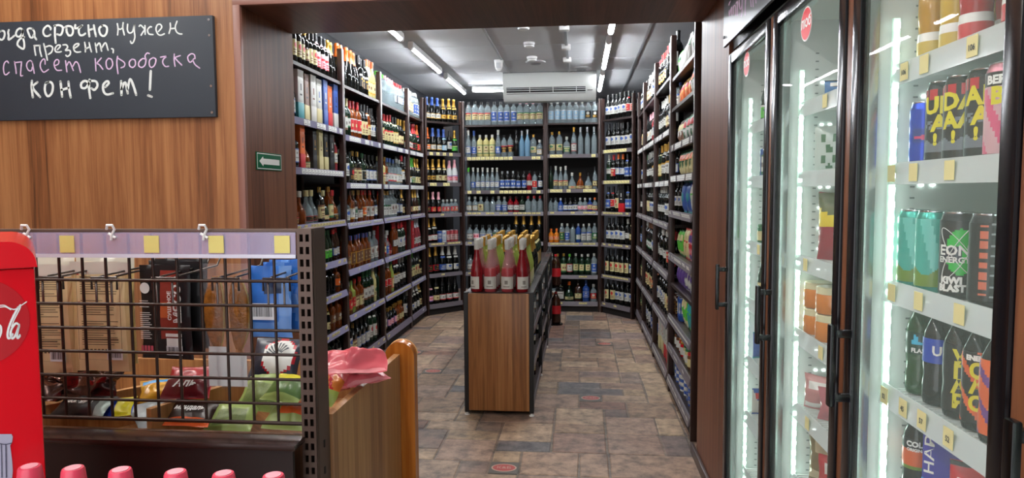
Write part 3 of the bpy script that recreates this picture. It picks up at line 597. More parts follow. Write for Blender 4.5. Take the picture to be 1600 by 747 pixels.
for ri, rw in enumerate(rows):
    for ci, code in enumerate(rw.split()):
        x = (-.652, -.565, -.455, -.363)[ci]+random.uniform(-.002, .002); y = 4.30+.092*ri+(.03*(ri-6) if ri > 6 else 0)+random.uniform(-.003, .003)
        nm = {'Up': 'pink rose wine bottle, white capsule', 'Ur': 'deep red rose wine bottle, white capsule', 'Ue': 'pale green white wine bottle', 'Ck': 'black sparkling wine bottle, gold foil', 'Wg': 'green wine bottle, gold cap'}[code[:2]]
        p = proto(code); o = place(p, (x, y, IZ+.0008), random.uniform(-.12, .12)+(.5 if (ri, ci) == (0, 3) else (-.7 if (ri, ci) == (0, 0) else 0)), '%s, %s from left, %s on the island' % (nm, WHO[ci], ROWN[ri]), 'wine bottles on the island', .93 if code[0] == 'C' else 1.0)
# two big cola bottles at the island's far end
st = empty('bottle_stand', (-.25, 7.27, 0), 'slim black two-tier stand past the far end of the island', 'stand')
MB().box(-.335, -.325, 7.20, 7.34, 0, .80, 0).build('post', M_black, st)
for z in (.0, .40): MB().lathe([(0, z), (.075, z), (.075, z+.012), (0, z+.012)], 24, c=(-.252, 7.27, 0)).build('plate', M_black, st)
PET = [(0, 0), (.04, .0), (.052, .012), (.054, .03), (.052, .10), (.054, .105), (.054, .20), (.052, .205), (.051, .23), (.042, .27), (.022, .31), (.014, .325), (.014, .34), (0, .34)]
for z, w in ((.0128, 'lower'), (.4128, 'upper')):
    o = link('cola_bottle', MB().lathe(PET, 20).mesh('cola_bottle', [bodymat('n')], 50), None, (-.252, 7.27, z)); tag(o, 'large dark cola bottle with red label, on the %s tier of the black stand' % w, 'bottle', 'large cola bottles')
    link('label', MB().lathe([(.0547, .108), (.0547, .198)], 20).mesh('label', [pm('r')], 60), o); link('cap', MB().lathe([(.0155, .322), (.0155, .343), (0, .344)], 14).mesh('cap', [pm('r')], 40), o)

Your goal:
Repeat the material above word for word and skip every image in it.

Result:
Write part 3 of the bpy script that recreates this picture. It picks up at line 597. More parts follow. Write for Blender 4.5. Take the picture to be 1600 by 747 pixels.
for ri, rw in enumerate(rows):
    for ci, code in enumerate(rw.split()):
        x = (-.652, -.565, -.455, -.363)[ci]+random.uniform(-.002, .002); y = 4.30+.092*ri+(.03*(ri-6) if ri > 6 else 0)+random.uniform(-.003, .003)
        nm = {'Up': 'pink rose wine bottle, white capsule', 'Ur': 'deep red rose wine bottle, white capsule', 'Ue': 'pale green white wine bottle', 'Ck': 'black sparkling wine bottle, gold foil', 'Wg': 'green wine bottle, gold cap'}[code[:2]]
        p = proto(code); o = place(p, (x, y, IZ+.0008), random.uniform(-.12, .12)+(.5 if (ri, ci) == (0, 3) else (-.7 if (ri, ci) == (0, 0) else 0)), '%s, %s from left, %s on the island' % (nm, WHO[ci], ROWN[ri]), 'wine bottles on the island', .93 if code[0] == 'C' else 1.0)
# two big cola bottles at the island's far end
st = empty('bottle_stand', (-.25, 7.27, 0), 'slim black two-tier stand past the far end of the island', 'stand')
MB().box(-.335, -.325, 7.20, 7.34, 0, .80, 0).build('post', M_black, st)
for z in (.0, .40): MB().lathe([(0, z), (.075, z), (.075, z+.012), (0, z+.012)], 24, c=(-.252, 7.27, 0)).build('plate', M_black, st)
PET = [(0, 0), (.04, .0), (.052, .012), (.054, .03), (.052, .10), (.054, .105), (.054, .20), (.052, .205), (.051, .23), (.042, .27), (.022, .31), (.014, .325), (.014, .34), (0, .34)]
for z, w in ((.0128, 'lower'), (.4128, 'upper')):
    o = link('cola_bottle', MB().lathe(PET, 20).mesh('cola_bottle', [bodymat('n')], 50), None, (-.252, 7.27, z)); tag(o, 'large dark cola bottle with red label, on the %s tier of the black stand' % w, 'bottle', 'large cola bottles')
    link('label', MB().lathe([(.0547, .108), (.0547, .198)], 20).mesh('label', [pm('r')], 60), o); link('cap', MB().lathe([(.0155, .322), (.0155, .343), (0, .344)], 14).mesh('cap', [pm('r')], 40), o)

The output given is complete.